6.5.17

Hicabi Demirci: Şimdi Susma Zamanı Değil...

ŞİMDİ SUSMA ZAMANI DEĞİL...
Ulusal ölçekli karikatür yarışmalarında dikkatimi çeken bazı durumları meslektaşlarımla ve kamuoyu ile paylaşmak isterim.
Bazı jüri üyeleri, her nedense kendi şehrinde yapılan yarışmalarda söz konusu şehrin çizerlerine ödül vermeyi gelenek haline getirdiler. İlişkilere dayalı bu ödüller, bu sanatı hiçbir yere götürmeyeceği gibi, bu konuya hevesli gençlere sanatın erdemli yolunun olmadığı mesajını vermektedir....
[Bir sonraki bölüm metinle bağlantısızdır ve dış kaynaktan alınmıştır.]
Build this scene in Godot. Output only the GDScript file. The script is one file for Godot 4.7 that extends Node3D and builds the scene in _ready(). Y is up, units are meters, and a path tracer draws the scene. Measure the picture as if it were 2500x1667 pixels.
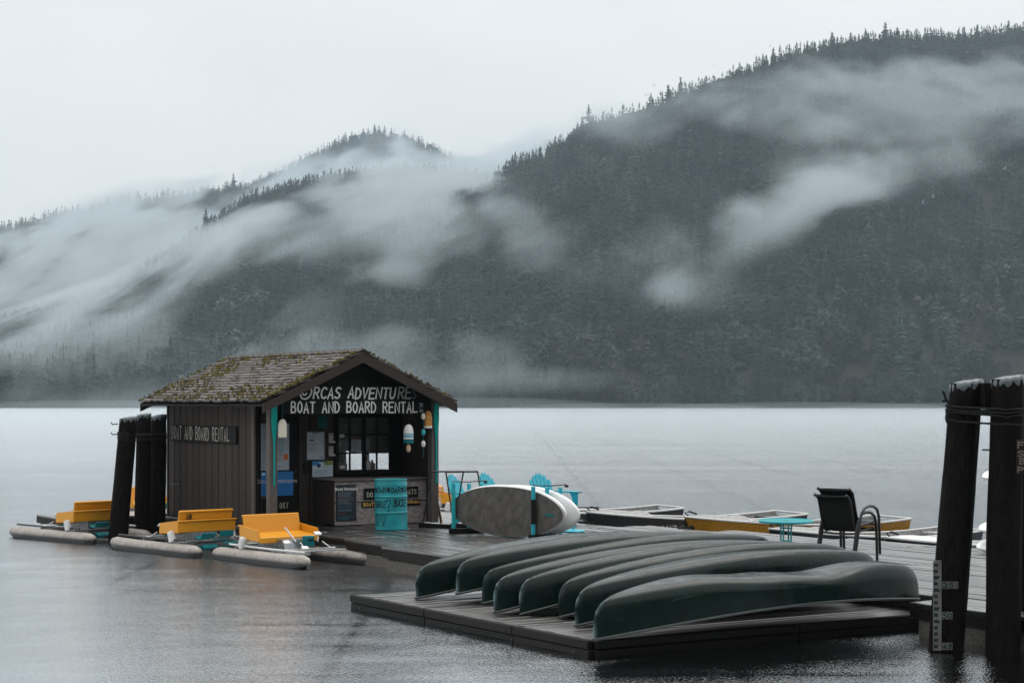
extends Node3D

# ---------------------------------------------------------------- the measured place
# Camera at the origin of the ground plan, eyes 2.6 m above the lake. Docks and hut lie in a frame turned 32 degrees:
# a runs along the hut's front to the right, b comes out of its front towards the canoes.
const EYE := 2.6
const FOC := 4550.0          # focal length over a picture 2500 wide and 1667 high
const HOR := 983.0           # row of the horizon in that picture
const TURN := 0.5585         # 32 degrees
const DECK := 0.38
const LOW := 0.18
const O := Vector2(-2.644, 33.0)
var rng := RandomNumberGenerator.new()
var M := {}
var GA := Vector2(cos(TURN), sin(TURN))
var NB := Vector2(sin(TURN), -cos(TURN))


func wp(a: float, b: float, y: float) -> Vector3:            # dock frame to world
	var p := O + GA * a + NB * b
	return Vector3(p.x, y, -p.y)

func to_ab(p: Vector3) -> Vector2:
	var d := Vector2(p.x, -p.z) - O
	return Vector2(d.dot(GA), d.dot(NB))

func gr(x: float, y: float, h: float) -> Vector3:            # photograph point known to lie at height h
	var s := (y - HOR) / (EYE - h)
	return Vector3((x - 1250.0) / s, h, -FOC / s)

func at(x: float, y: float, d: float) -> Vector3:            # photograph point at a known distance
	return Vector3((x - 1250.0) * d / FOC, EYE - (y - HOR) * d / FOC, -d)

func fb(x: float, y: float, b: float) -> Vector3:            # on a plane parallel to the hut's front: (a, y, b)
	var k := (x - 1250.0) / FOC
	var p := O + NB * b
	var a := -(p.x - k * p.y) / (GA.x - k * GA.y)
	return Vector3(a, EYE - (y - HOR) * (p.y + a * GA.y) / FOC, b)

func fa(x: float, y: float, a: float) -> Vector3:            # on a plane parallel to the hut's side: (a, y, b)
	var k := (x - 1250.0) / FOC
	var p := O + GA * a
	var b := -(p.x - k * p.y) / (NB.x - k * NB.y)
	return Vector3(a, EYE - (y - HOR) * (p.y + b * NB.y) / FOC, b)


# ---------------------------------------------------------------- mesh building
class Mb:
	var v := PackedVector3Array()
	var n := PackedVector3Array()
	var c := PackedColorArray()
	var uv := PackedVector2Array()
	var ix := PackedInt32Array()
	var col := Color(1, 1, 1)

	func vert(p: Vector3, nn: Vector3, t := Vector2.ZERO) -> int:
		v.append(p); n.append(nn); c.append(col); uv.append(t)
		return v.size() - 1

	func tri(a: Vector3, b: Vector3, d: Vector3) -> void:
		var nn := (b - a).cross(d - a).normalized()
		var i := vert(a, nn); vert(b, nn); vert(d, nn)
		ix.append_array(PackedInt32Array([i, i + 2, i + 1]))

	func quad(a: Vector3, b: Vector3, d: Vector3, e: Vector3) -> void:   # counter-clockwise from outside
		var nn := (d - a).cross(e - b).normalized()
		var i := vert(a, nn, Vector2(0, 1)); vert(b, nn, Vector2(1, 1)); vert(d, nn, Vector2(1, 0)); vert(e, nn, Vector2(0, 0))
		ix.append_array(PackedInt32Array([i, i + 2, i + 1, i, i + 3, i + 2]))

	func box(p: Vector3, s: Vector3, t := Basis.IDENTITY) -> void:
		var h := s / 2.0
		var k := []
		for i in 8:
			k.append(p + t * Vector3(h.x if i & 1 else -h.x, h.y if i & 2 else -h.y, h.z if i & 4 else -h.z))
		quad(k[4], k[5], k[7], k[6]); quad(k[1], k[0], k[2], k[3]); quad(k[5], k[1], k[3], k[7])
		quad(k[0], k[4], k[6], k[2]); quad(k[6], k[7], k[3], k[2]); quad(k[0], k[1], k[5], k[4])

	func bevel(p: Vector3, s: Vector3, r: float, t := Basis.IDENTITY) -> void:   # a box with chamfered edges
		var h := s / 2.0
		r = minf(r, minf(h.x, minf(h.y, h.z)) * 0.9)
		var q := func(x: int, y: int, z: int, ax: int) -> Vector3:
			var w := Vector3(x * h.x, y * h.y, z * h.z)
			for i in 3:
				if i != ax:
					w[i] -= signf(w[i]) * r
			return p + t * w
		for ax in 3:
			var u := (ax + 1) % 3
			var w := (ax + 2) % 3
			for sg in [-1, 1]:
				var pts := []
				for cc in [[-1, -1], [1, -1], [1, 1], [-1, 1]]:
					var k := Vector3i.ZERO
					k[ax] = sg; k[u] = cc[0]; k[w] = cc[1]
					pts.append(q.call(k.x, k.y, k.z, ax))
				if sg > 0: quad(pts[0], pts[1], pts[2], pts[3])
				else: quad(pts[3], pts[2], pts[1], pts[0])
			for s1 in [-1, 1]:
				for s2 in [-1, 1]:
					var k0 := Vector3i.ZERO
					k0[u] = s1; k0[w] = s2; k0[ax] = -1
					var k1 := k0
					k1[ax] = 1
					var e := [q.call(k0.x, k0.y, k0.z, u), q.call(k1.x, k1.y, k1.z, u), q.call(k1.x, k1.y, k1.z, w), q.call(k0.x, k0.y, k0.z, w)]
					if s1 * s2 > 0: quad(e[3], e[2], e[1], e[0])
					else: quad(e[0], e[1], e[2], e[3])
		for x in [-1, 1]:
			for y in [-1, 1]:
				for z in [-1, 1]:
					if x * y * z > 0: tri(q.call(x, y, z, 0), q.call(x, y, z, 1), q.call(x, y, z, 2))
					else: tri(q.call(x, y, z, 2), q.call(x, y, z, 1), q.call(x, y, z, 0))

	func surf(rows: Array, wrap := false, cols: Array = []) -> void:     # a smooth sheet through rows of points
		var m: int = rows[0].size()
		var first := v.size()
		var acc := PackedVector3Array()
		acc.resize(rows.size() * m)
		var mm := m if wrap else m - 1
		for i in rows.size() - 1:
			for j in mm:
				var j2 := (j + 1) % m
				var nn: Vector3 = (rows[i + 1][j2] - rows[i][j]).cross(rows[i + 1][j] - rows[i][j2])
				for k in [i * m + j, i * m + j2, (i + 1) * m + j, (i + 1) * m + j2]:
					acc[k] += nn
				var a := first + i * m + j
				var b := first + i * m + j2
				var d := first + (i + 1) * m + j2
				var e := first + (i + 1) * m + j
				ix.append_array(PackedInt32Array([a, b, d, a, d, e]))
		for i in rows.size():
			for j in m:
				var keep := col
				if cols.size(): col = cols[i][j]
				vert(rows[i][j], -acc[i * m + j].normalized(), Vector2(float(j) / m, float(i) / rows.size()))
				col = keep

	func tube(pts: Array, r: float, sides := 6, r2 := -1.0, caps := true) -> void:
		if r2 < 0.0: r2 = r
		var rows := []
		var up := Vector3(0.31, 0.9, 0.28)
		for i in pts.size():
			var d: Vector3 = (pts[mini(i + 1, pts.size() - 1)] - pts[maxi(i - 1, 0)]).normalized()
			var x := d.cross(up).normalized()
			var y := x.cross(d).normalized()
			var row := PackedVector3Array()
			var rr := lerpf(r, r2, float(i) / (pts.size() - 1))
			for k in sides:
				var w := TAU * k / sides
				row.append(pts[i] + (x * cos(w) + y * sin(w)) * rr)
			rows.append(row)
		surf(rows, true)
		if caps:
			for k in range(1, sides - 1):
				tri(rows[0][0], rows[0][k + 1], rows[0][k])
				tri(rows[-1][0], rows[-1][k], rows[-1][k + 1])

	func lathe(prof: Array, sides := 20, at := Vector3.ZERO, axis := Basis.IDENTITY) -> void:   # profile of (radius, height)
		var rows := []
		for p in prof:
			var row := PackedVector3Array()
			for k in sides:
				var w := TAU * k / sides
				row.append(at + axis * Vector3(cos(w) * p.x, p.y, sin(w) * p.x))
			rows.append(row)
		surf(rows, true)

	func prism(poly: PackedVector2Array, z0: float, z1: float, t := Transform3D.IDENTITY) -> void:   # outline in x, y (counter-clockwise) pulled from z0 to z1
		var idx := Geometry2D.triangulate_polygon(poly)
		for i in range(0, idx.size(), 3):
			var a := poly[idx[i]]; var b := poly[idx[i + 1]]; var d := poly[idx[i + 2]]
			if (b - a).cross(d - a) < 0.0:
				var w := b; b = d; d = w
			tri(t * Vector3(a.x, a.y, z1), t * Vector3(b.x, b.y, z1), t * Vector3(d.x, d.y, z1))
			tri(t * Vector3(a.x, a.y, z0), t * Vector3(d.x, d.y, z0), t * Vector3(b.x, b.y, z0))
		for i in poly.size():
			var p := poly[i]; var q := poly[(i + 1) % poly.size()]
			quad(t * Vector3(p.x, p.y, z0), t * Vector3(q.x, q.y, z0), t * Vector3(q.x, q.y, z1), t * Vector3(p.x, p.y, z1))

	func done() -> ArrayMesh:
		var arr := []
		arr.resize(Mesh.ARRAY_MAX)
		arr[Mesh.ARRAY_VERTEX] = v; arr[Mesh.ARRAY_NORMAL] = n; arr[Mesh.ARRAY_COLOR] = c
		arr[Mesh.ARRAY_TEX_UV] = uv; arr[Mesh.ARRAY_INDEX] = ix
		var m := ArrayMesh.new()
		m.add_surface_from_arrays(Mesh.PRIMITIVE_TRIANGLES, arr)
		return m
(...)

Yarışma sonrası sosyal medyada paylaşılan ve eyyamcı jüriler yüzünden ödül almayan işleri görünce insanın içi sızlıyor... Karikatürlerin estetiğini, duygusunu, zekasını ve mesajını tartışmamız gerekirken jüri odaklı sonuçları tartışıyor olmamız son derece hazindir. Bu tarz ilişkilerle ödül alanların uluslararası başarılarını da görmek en büyük arzumuzdur.... Ama bilsinler ki oradaki kriterler estetik, desen gücü ve kompozisyon bilgisinin test edildiği gerçek er meydanlarıdır... Sanata, bilime ve spora eyyamcılığı soktuğunuz an ülkenizin özgürlüklerine ve demokrasisine en büyük hançeri saplamış olursunuz..
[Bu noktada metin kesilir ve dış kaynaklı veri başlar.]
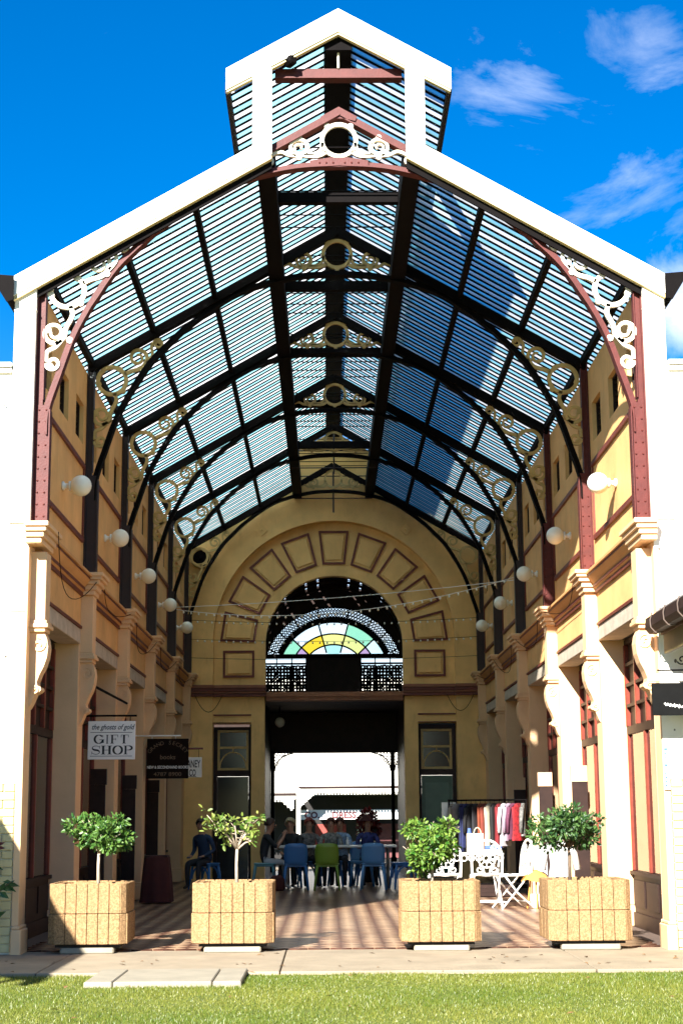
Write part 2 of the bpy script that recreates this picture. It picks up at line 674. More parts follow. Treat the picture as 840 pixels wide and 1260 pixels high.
def grass():
    import numpy as np
    rng = np.random.default_rng(3)
    n = 300000
    x = rng.uniform(-4.2, 4.2, n)
    y = -1.95-rng.power(1.0, n)*5.6
    edge = -1.97+.05*np.sin(x*5.1)+.035*np.sin(x*13.7+1)+rng.normal(0, .022, n)
    patch = np.sin(x*3.3+2)*np.sin(y*4.1+1)+np.sin(x*7.7)*np.sin(y*6.3+2)*.7
    keep = (rng.uniform(0, 1, n) > .55*(patch > 1.0)) & (y < edge) & ~((np.abs(x+1.42) < .60) & (np.abs(y+2.36) < .50))
    x, y = x[keep], y[keep]
    n = len(x)
    h = rng.uniform(.008, .024, n)*(1+.35*np.sin(x*2.1+1)*np.sin(y*2.7))
    w = rng.uniform(.002, .0042, n)
    a = rng.uniform(0, 2*np.pi, n)
    lx, ly = rng.normal(0, .4, n)*h, rng.normal(0, .4, n)*h
    V = np.zeros((n, 3, 3))
    V[:, 0] = np.stack([x-np.cos(a)*w, y-np.sin(a)*w, np.full(n, .018)], -1)
    V[:, 1] = np.stack([x+np.cos(a)*w, y+np.sin(a)*w, np.full(n, .018)], -1)
    V[:, 2] = np.stack([x+lx, y+ly, .02+h], -1)
    me = bpy.data.meshes.new('grass')
    me.vertices.add(n*3)
    me.vertices.foreach_set('co', V.reshape(-1))
    me.loops.add(n*3)
    me.loops.foreach_set('vertex_index', np.arange(n*3))
    me.polygons.add(n)
    me.polygons.foreach_set('loop_start', np.arange(n)*3)
    me.update()
    at = me.attributes.new('tone', 'FLOAT', 'POINT')
    tone = np.clip(rng.normal(.5, .25, n)+.25*np.sin(x*1.7)*np.sin(y*2.3+.5), 0, 1)
    at.data.foreach_set('value', np.repeat(tone, 3))
    me.materials.append(leaf_mat('grass_blade', (.07, .125, .010), (.22, .22, .038), .3))
    o = bpy.data.objects.new('grass', me)
    COL.objects.link(o)
    tag(o, 'short sunlit green lawn grass in front of the arcade', 'grass', kind='stuff')


# ------------------------------------------------------------------ side walls
PIERW = .19


def side_wall(s, label):
    t = thing('arcade_wall', label, 'wall')

    def X(v):
        return s*v

    def B(m, x0, x1, y0, y1, z0, z1):
        return m.box(X(x0), X(x1), y0, y1, z0, z1)
    y0, y1 = .22, YE
    # clerestory wall with window openings
    m = MB()
    B(m, WX, 3.28, y0, y1, 4.0, 5.68)
    B(m, WX, 3.28, y0, y1, 6.16, 6.62)
    wy = [(i+.5)*L_/3 for i in range(15)]
    edges = [y0]+[e for c in wy for e in (c-.29, c+.29)]+[y1]
    for a, b in zip(edges[0::2], edges[1::2]):
        B(m, WX, 3.28, a, b, 5.68, 6.16)
    m.build('upper_wall', M['ochre'], t)
    fr = MB()
    for z in (5.685, 6.135):
        fr.box(X(3.10), X(3.16), -.288, .288, z, z+.022)
    for y in (-.288, .262):
        fr.box(X(3.10), X(3.16), y, y+.026, 5.708, 6.134)
    frm = fr.mesh('window', M['brown'])
    pn = MB()
    for k in range(6):
        z = 5.72+k*.07
        pn.prism([(X(3.115), z), (X(3.15), z+.06), (X(3.155), z+.055), (X(3.12), z-.004)], 'y', -.26, .26)
    pn.box(X(3.17), X(3.178), -.287, .287, 5.685, 6.155)
    pnm = pn.mesh('louvre_pane', M['darkglass'])
    for c in wy:
        w = obj('window', frm, t, (0, c, 0))
        obj('louvre_pane', pnm, w)
    # frieze and lintels
    m = MB()
    B(m, WX, 3.30, y0, y1, 3.4755, 3.999)
    m.build('frieze', M['ochre'], t)
    for k in range(NB):
        a, b = k*L_+PIERW, (k+1)*L_-PIERW
        m = MB()
        B(m, WX-.012, 3.30, a, b, 3.30, 3.475)
        m.build('lintel', M['lintel'], t, bevel=.006)
        m = MB()
        B(m, WX-.03, WX+.02, a, b, 3.477, 3.508)
        m.build('lintel_moulding', M['maroon'], t)
    # cornice run and blocks
    prof = [(WX+.02, 3.87), (WX-.025, 3.87), (WX-.025, 3.91), (WX-.05, 3.925), (WX-.05, 3.965), (WX-.085, 4.0), (WX-.12, 4.045), (WX-.12, 4.07), (WX-.145, 4.075), (WX-.145, 4.105), (WX+.02, 4.13)]
    m = MB()
    m.prism([(X(a), b) for a, b in prof], 'y', y0, y1)
    m.build('cornice', mat('orange_cream', (.60, .31, .11), .7, .1, 2), t)
    m = MB()
    B(m, WX-.03, WX, y0, y1, 3.868, 3.908)
    B(m, WX-.058, WX, y0, y1, 3.93, 3.962)
    B(m, WX-.126, WX, y0, y1, 4.047, 4.072)
    m.build('cornice_band', M['maroon'], t)
    for k in range(NB+1):
        yc = k*L_
        cb = MB()
        h = .17
        if k == 0:
            for (pj, z0, z1) in ((.13, 3.93, 3.985), (.155, 3.985, 4.04), (.18, 4.04, 4.085), (.205, 4.087, 4.135)):
                B(cb, WX-pj, WX+.03, -.06-pj, .38+pj, z0, z1)
            yc = .17
        for (pj, z0, z1) in () if k == 0 else ((.165, 3.88, 3.935), (.19, 3.935, 4.0), (.225, 4.0, 4.05), (.255, 4.052, 4.09), (.275, 4.09, 4.135)):
            B(cb, WX-pj, WX+.01, yc-h-(pj-.15), yc+h+(pj-.15), z0, z1)
        cb.build('cornice_block', M['cream'], t, bevel=.006)
        # pilaster block below it
        m = MB()
        B(m, WX-.145, WX+.01, yc-.13, yc+.13, 3.20, 3.878)
        m.build('pilaster', M['cream'], t, bevel=.005)
        m = MB()
        B(m, WX-.165, WX+.01, yc-.15, yc+.15, 3.165, 3.198)
        B(m, WX-.18, WX+.01, yc-.165, yc+.165, 3.125, 3.165)
        B(m, WX-.15, WX+.01, yc-.14, yc+.14, 3.085, 3.125)
        m.build('capital', M['cream'], t, bevel=.005)
        # console bracket with scrolls
        pr = [(3.055, 3.083), (2.915, 3.083), (2.885, 3.02), (2.872, 2.94), (2.882, 2.84), (2.91, 2.75), (2.95, 2.67), (2.975, 2.60), (2.968, 2.565), (2.935, 2.55), (2.93, 2.52), (2.95, 2.50), (2.985, 2.49), (3.005, 2.44), (3.03, 2.38), (3.055, 2.34)]
        m = MB()
        m.prism([(X(a), b) for a, b in pr], 'y', yc-.10, yc+.10)
        for yy in (yc-.115, yc+.085):
            m.ribbon([(X(a), b) for a, b in spiral(2.965, 2.96, .075, .015, 1.4, 1.4)], .022, yy, yy+.03)
            m.ribbon([(X(a), b) for a, b in spiral(2.995, 2.52, .04, .01, 1.4, 1.2)], .016, yy, yy+.03)
        m.build('console_bracket', M['cream'], t, bevel=0)
        # pier
        m = MB()
        yc = k*L_
        ya = yc-PIERW if k else .22
        yb = yc+PIERW if k < NB else YE
        B(m, WX, 3.55, ya, yb, FZ, 3.488)
        p = m.build('pier', M['cream'], t, bevel=.008)
        m = MB()
        B(m, WX-.03, 3.57, ya-.03 if k else .19, yb+.03 if k < NB else YE-.001, FZ-.01, .27)
        B(m, WX-.018, 3.56, ya-.018 if k else .2, yb+.018 if k < NB else YE-.002, .272, .305)
        m.build('pier_base', M['cream'], p, bevel=.01)
    # panel mouldings on the clerestory
    for k in range(NB):
        a, b = k*L_+.2, (k+1)*L_-.2
        m = MB()
        for z in (4.50, 5.39):
            B(m, WX-.028, WX+.01, a, b, z, z+.055)
        for yy in (a, b-.03):
            B(m, WX-.02, WX+.01, yy, yy+.03, 4.557, 5.388)
        m.build('panel_moulding', M['maroon'], t)
    # shopfronts
    for k in range(NB):
        a, b = k*L_+PIERW, (k+1)*L_-PIERW
        ln = b-a
        sx = 3.34
        m = MB()
        B(m, sx, sx+.06, a, b, FZ-.01, .62)
        B(m, sx-.04, sx+.09, a, b, .62, .66)
        B(m, sx-.02, sx+.06, a, b, FZ-.01, .2)
        for q in range(4):
            c = a+ln*(q+.5)/4
            B(m, sx-.015, sx, c-ln/8+.06, c+ln/8-.06, .27, .56)
        sf = m.build('shopfront', M['brown'], t)
        m = MB()
        B(m, sx-.01, sx+.08, a, b, 2.20, 2.29)
        B(m, sx-.005, sx+.08, a, b, 3.24, 3.298)
        m.build('transom_bar', M['brown'], sf)
        post = MB()
        B(post, sx-.012, sx+.05, -.03, .03, .66, 2.2)
        pm = post.mesh('mullion', M['redwood'], bevel=.008)
        for q in range(4):
            obj('mullion', pm, sf, (0, a+.03+(ln-.06)*q/3, 0))
        gm = MB()
        B(gm, sx+.018, sx+.022, 0, ln/3-.06, .66, 2.2)
        gme = gm.mesh('pane', M['glass'])
        for q in range(3):
            obj('pane', gme, sf, (0, a+.05+(ln-.06)*q/3, 0))
        bar = MB()
        B(bar, sx-.02, sx+.05, -.028, .028, 2.29, 3.24)
        bmm = bar.mesh('transom_mullion', M['redwood'], bevel=.008)
        for q in range(6):
            obj('transom_mullion', bmm, sf, (0, a+.03+(ln-.06)*q/5, 0))
        cell = MB()
        B(cell, sx+.03, sx+.045, 0, (ln-.06)/5-.058, 2.29, 3.24)
        for q in range(1, 4):
            z = 2.29+.95*q/4
            B(cell, sx-.012, sx+.03, 0, (ln-.06)/5-.058, z-.018, z+.018)
        cme = cell.mesh('transom_light', M['brown'])
        for q in range(5):
            obj('transom_light', cme, sf, (0, a+.059+(ln-.06)*q/5, 0))
        if k in (1, 2, 3):
            m = MB()
            B(m, 3.09, sx-.05, b-.62, b-.57, FZ, 1.72)
            m.build('door_leaf', M['brown'], sf)
            m = MB()
            B(m, 3.075, sx-.05, b-.635, b-.555, 1.722, 1.93)
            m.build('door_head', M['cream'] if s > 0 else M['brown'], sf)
    # rooms behind the shop windows
    m = MB()
    B(m, 6.2, 6.3, .3, YE, 0, 3.6)
    B(m, 3.302, 6.2, .3, YE, 3.31, 3.6)
    B(m, 3.43, 3.52, .23, YE, 3.2, 3.309)
    B(m, 3.56, 6.2, .3, YE, -.1, .052)
    B(m, 3.6, 6.2, .26, .30, .1, 3.35)
    for k in range(1, NB):
        B(m, 3.56, 6.2, k*L_-.05, k*L_+.05, .053, 3.35)
    m.build('shop_room', M['dark'], t)
    return t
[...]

Belki büyük bir çoğunluğumuz, yarışmaların bu kadar önemsenmesinin manasızlığını sorgulayabilir.. Bu da tartışılabilir bir meseledir. Lakin mizah dergilerinin tek tek kapanmaya ve karikatürün basın sayfalarından hüzünlü bir şekilde ayrılmaya mahkum bırakıldığı bir süreçte, karikatür yarışmalarının, gençlerimiz ve çocuklarımız için öneminin daha da arttığını düşünüyorum. Ulusal ölçekli yarışmalardaki ödüllerin kalitesi, bunun da uluslararası alandaki başarılara zemin hazırlaması çok önemli bir veridir. Jürilerin bu veriyi elinin tersiyle itmeye ve ihanete hakları yoktur. Karikatür vicdanlara seslenen bir sanattır, vicdanları yaralayan değil.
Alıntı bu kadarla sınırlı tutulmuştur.